**PROBLEM**
The lines to return are those from the one containing "M('MULTIPLY', bn.outputs['Fac'], vc=.5))" down to the one containing "wr = ramp(n, [(.17, 0.), (.30, .45), (.34, .8), (.5, 1.)]);", inclusive; return them exactly and nothing else.
-- Start MATERIAL --
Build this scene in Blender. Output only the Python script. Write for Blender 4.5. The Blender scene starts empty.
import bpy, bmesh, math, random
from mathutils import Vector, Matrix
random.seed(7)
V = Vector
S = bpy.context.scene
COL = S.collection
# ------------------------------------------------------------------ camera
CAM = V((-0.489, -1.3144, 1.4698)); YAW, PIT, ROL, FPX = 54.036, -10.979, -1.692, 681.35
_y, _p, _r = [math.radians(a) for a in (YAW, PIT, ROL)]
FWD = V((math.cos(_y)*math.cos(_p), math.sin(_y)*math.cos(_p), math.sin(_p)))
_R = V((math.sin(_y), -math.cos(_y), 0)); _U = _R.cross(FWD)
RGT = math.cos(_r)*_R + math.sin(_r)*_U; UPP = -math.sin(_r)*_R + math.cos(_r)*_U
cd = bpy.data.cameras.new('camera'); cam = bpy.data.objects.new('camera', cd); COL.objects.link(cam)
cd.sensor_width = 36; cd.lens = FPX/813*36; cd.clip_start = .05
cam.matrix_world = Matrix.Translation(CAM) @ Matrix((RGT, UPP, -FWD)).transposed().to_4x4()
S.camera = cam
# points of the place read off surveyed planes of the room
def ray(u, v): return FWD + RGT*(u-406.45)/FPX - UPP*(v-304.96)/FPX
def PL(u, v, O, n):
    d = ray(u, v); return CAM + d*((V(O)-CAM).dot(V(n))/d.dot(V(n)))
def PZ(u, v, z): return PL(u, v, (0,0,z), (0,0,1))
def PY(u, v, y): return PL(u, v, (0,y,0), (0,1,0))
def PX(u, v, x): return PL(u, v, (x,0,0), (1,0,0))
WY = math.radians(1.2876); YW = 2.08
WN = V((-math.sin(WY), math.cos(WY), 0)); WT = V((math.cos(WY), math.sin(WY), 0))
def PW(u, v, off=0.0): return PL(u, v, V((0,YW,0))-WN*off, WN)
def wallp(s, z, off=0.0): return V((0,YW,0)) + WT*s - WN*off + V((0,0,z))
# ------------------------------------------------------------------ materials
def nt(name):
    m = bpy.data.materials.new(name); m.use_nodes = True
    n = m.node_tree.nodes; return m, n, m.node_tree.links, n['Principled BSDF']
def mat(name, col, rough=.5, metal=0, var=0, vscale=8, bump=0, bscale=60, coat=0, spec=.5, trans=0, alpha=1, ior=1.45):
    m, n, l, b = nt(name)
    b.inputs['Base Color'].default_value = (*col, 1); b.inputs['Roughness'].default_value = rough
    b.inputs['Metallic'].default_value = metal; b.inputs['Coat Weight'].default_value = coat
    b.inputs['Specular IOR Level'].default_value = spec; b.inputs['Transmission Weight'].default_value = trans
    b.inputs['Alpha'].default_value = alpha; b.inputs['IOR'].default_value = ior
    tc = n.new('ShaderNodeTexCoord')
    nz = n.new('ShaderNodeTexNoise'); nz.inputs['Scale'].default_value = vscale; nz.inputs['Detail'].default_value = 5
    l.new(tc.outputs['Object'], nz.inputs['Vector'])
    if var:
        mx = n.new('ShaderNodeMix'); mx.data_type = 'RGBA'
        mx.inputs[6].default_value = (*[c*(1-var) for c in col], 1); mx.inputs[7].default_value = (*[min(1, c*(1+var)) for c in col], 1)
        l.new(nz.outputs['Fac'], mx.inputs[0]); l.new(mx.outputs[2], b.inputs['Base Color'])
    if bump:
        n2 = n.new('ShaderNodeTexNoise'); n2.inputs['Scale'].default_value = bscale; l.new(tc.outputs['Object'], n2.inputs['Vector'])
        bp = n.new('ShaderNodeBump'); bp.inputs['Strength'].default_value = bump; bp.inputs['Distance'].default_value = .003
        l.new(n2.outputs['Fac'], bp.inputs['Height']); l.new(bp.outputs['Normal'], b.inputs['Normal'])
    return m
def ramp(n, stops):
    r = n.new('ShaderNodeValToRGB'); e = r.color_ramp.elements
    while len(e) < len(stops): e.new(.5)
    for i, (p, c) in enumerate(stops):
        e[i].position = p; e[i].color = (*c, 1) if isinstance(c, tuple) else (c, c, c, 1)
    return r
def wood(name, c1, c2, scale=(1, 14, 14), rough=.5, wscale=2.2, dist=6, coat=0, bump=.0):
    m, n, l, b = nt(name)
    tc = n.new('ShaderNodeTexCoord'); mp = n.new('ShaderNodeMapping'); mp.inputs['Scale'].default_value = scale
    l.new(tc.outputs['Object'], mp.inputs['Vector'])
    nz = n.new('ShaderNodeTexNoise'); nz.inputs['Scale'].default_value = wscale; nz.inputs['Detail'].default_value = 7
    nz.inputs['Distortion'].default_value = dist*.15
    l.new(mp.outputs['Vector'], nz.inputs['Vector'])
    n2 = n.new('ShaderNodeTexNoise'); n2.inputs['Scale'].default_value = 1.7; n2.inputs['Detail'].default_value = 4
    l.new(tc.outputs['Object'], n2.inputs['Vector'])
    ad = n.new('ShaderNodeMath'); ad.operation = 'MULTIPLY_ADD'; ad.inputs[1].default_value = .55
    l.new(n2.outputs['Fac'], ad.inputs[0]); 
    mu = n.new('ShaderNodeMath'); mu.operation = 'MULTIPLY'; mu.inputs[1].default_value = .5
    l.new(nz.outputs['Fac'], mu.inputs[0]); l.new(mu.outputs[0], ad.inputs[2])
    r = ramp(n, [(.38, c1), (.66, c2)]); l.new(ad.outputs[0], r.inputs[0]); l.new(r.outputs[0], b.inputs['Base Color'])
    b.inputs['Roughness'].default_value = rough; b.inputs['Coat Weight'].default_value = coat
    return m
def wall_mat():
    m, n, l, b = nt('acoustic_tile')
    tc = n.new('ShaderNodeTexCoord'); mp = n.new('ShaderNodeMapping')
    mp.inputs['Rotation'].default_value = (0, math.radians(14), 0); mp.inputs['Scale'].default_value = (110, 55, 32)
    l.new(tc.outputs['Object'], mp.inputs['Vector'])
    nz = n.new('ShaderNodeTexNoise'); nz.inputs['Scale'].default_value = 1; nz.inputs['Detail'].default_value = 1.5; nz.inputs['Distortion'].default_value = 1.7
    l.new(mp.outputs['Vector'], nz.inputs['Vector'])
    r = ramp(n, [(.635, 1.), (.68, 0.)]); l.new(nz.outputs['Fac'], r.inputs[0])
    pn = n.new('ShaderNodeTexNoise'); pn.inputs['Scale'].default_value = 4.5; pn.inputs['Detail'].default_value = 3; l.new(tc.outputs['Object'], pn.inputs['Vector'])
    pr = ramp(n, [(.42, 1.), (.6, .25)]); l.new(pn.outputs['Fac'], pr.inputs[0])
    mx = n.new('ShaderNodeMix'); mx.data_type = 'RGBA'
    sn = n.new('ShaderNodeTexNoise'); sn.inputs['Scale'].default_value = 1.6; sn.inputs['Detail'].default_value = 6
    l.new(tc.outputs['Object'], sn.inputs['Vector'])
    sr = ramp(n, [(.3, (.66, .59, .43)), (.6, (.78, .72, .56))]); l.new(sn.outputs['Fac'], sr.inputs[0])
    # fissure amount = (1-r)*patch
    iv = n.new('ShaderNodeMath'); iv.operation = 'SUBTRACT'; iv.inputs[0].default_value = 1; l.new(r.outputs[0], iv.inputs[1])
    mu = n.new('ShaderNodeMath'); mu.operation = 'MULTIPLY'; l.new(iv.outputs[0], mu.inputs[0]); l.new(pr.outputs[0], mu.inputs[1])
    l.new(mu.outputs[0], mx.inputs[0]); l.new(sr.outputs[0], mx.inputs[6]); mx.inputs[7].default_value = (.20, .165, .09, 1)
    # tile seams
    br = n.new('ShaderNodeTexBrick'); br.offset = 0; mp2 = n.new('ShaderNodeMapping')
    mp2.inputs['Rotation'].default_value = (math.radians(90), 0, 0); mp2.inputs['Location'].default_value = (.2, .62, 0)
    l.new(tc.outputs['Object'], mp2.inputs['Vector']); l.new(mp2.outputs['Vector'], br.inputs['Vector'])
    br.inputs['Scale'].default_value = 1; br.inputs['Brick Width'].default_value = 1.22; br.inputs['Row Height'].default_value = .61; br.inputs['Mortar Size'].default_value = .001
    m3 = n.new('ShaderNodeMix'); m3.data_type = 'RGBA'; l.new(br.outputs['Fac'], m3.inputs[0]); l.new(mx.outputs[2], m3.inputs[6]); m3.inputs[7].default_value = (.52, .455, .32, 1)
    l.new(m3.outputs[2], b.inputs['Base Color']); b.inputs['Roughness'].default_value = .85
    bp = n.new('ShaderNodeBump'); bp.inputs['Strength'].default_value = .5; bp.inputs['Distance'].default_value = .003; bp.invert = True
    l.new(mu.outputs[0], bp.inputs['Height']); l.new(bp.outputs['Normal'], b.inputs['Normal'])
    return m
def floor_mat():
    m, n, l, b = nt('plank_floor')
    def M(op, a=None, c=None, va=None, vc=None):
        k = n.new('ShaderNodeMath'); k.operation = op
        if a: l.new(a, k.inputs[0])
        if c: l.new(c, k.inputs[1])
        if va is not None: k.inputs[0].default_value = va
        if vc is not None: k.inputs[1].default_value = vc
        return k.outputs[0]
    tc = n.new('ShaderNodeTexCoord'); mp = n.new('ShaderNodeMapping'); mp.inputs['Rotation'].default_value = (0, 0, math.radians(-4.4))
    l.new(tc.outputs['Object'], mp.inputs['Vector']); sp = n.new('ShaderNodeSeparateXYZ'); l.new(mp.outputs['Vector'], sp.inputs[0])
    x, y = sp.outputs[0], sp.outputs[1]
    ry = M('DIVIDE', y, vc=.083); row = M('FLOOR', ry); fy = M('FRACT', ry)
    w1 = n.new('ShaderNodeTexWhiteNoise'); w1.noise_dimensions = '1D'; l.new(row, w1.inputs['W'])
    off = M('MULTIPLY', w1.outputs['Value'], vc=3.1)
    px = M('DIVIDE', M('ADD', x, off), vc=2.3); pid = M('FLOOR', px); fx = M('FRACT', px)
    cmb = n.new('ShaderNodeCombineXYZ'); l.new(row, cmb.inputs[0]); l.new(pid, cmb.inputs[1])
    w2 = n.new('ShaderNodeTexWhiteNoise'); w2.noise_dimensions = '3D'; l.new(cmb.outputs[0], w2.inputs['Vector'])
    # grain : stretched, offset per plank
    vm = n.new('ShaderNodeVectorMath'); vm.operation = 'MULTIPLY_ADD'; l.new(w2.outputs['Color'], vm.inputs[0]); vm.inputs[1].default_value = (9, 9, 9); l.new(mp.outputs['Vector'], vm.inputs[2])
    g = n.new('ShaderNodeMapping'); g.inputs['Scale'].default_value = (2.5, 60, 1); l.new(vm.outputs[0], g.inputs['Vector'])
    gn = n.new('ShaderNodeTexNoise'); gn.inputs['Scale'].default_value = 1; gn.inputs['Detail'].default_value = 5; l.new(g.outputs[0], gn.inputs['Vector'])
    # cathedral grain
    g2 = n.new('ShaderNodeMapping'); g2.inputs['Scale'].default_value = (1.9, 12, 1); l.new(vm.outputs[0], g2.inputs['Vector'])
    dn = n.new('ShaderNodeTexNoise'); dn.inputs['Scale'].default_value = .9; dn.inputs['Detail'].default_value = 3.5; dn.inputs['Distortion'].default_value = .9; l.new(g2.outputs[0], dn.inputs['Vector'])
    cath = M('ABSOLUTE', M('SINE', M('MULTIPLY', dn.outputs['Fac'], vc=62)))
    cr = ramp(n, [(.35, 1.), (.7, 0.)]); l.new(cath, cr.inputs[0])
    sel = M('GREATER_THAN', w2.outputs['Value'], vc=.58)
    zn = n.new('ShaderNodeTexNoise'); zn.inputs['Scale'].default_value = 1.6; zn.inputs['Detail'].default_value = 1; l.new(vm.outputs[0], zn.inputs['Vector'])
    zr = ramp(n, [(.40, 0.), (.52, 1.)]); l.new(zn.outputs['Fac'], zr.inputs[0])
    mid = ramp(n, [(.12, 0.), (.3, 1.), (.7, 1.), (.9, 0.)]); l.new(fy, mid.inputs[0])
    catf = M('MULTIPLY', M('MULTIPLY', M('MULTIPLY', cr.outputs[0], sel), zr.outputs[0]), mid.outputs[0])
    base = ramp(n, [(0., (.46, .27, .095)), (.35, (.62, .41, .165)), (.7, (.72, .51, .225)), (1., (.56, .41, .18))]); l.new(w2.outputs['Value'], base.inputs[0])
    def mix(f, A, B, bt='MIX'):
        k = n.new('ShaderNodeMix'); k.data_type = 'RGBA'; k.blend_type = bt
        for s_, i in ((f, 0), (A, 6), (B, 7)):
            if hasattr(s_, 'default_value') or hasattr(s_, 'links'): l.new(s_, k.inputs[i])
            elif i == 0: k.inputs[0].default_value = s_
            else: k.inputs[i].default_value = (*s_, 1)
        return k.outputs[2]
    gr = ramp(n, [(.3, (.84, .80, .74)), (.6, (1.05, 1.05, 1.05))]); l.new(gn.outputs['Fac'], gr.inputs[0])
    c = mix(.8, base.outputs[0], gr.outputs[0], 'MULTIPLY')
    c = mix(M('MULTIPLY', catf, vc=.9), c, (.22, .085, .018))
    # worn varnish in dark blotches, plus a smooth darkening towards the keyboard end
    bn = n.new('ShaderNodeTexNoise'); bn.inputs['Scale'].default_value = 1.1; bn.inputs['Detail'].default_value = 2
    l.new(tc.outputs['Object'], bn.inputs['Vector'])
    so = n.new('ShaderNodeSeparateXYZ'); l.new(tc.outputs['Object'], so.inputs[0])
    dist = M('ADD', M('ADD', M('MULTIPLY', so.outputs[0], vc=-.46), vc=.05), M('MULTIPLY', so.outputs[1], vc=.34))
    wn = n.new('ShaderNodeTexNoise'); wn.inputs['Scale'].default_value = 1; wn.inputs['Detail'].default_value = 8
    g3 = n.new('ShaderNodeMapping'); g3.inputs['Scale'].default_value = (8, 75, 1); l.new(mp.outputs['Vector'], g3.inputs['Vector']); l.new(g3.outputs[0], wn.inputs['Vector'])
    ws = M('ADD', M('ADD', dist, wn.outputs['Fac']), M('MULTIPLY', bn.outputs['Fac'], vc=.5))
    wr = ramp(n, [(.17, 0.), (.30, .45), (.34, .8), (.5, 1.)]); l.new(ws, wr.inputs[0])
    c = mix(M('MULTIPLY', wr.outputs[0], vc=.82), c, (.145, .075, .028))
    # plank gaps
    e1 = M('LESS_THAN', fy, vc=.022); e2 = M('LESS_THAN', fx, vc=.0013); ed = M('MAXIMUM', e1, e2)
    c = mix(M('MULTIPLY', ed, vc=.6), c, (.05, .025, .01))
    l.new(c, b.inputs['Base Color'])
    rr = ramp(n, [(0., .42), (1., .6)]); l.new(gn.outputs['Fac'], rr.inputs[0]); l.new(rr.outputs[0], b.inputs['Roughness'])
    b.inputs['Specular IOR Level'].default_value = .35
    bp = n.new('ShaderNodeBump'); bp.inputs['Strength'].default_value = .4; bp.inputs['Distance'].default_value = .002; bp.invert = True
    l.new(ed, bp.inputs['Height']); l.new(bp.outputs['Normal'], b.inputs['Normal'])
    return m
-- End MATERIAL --
**FULL SOLUTION**
    ws = M('ADD', M('ADD', dist, wn.outputs['Fac']), M('MULTIPLY', bn.outputs['Fac'], vc=.5))
    wr = ramp(n, [(.17, 0.), (.30, .45), (.34, .8), (.5, 1.)]); l.new(ws, wr.inputs[0])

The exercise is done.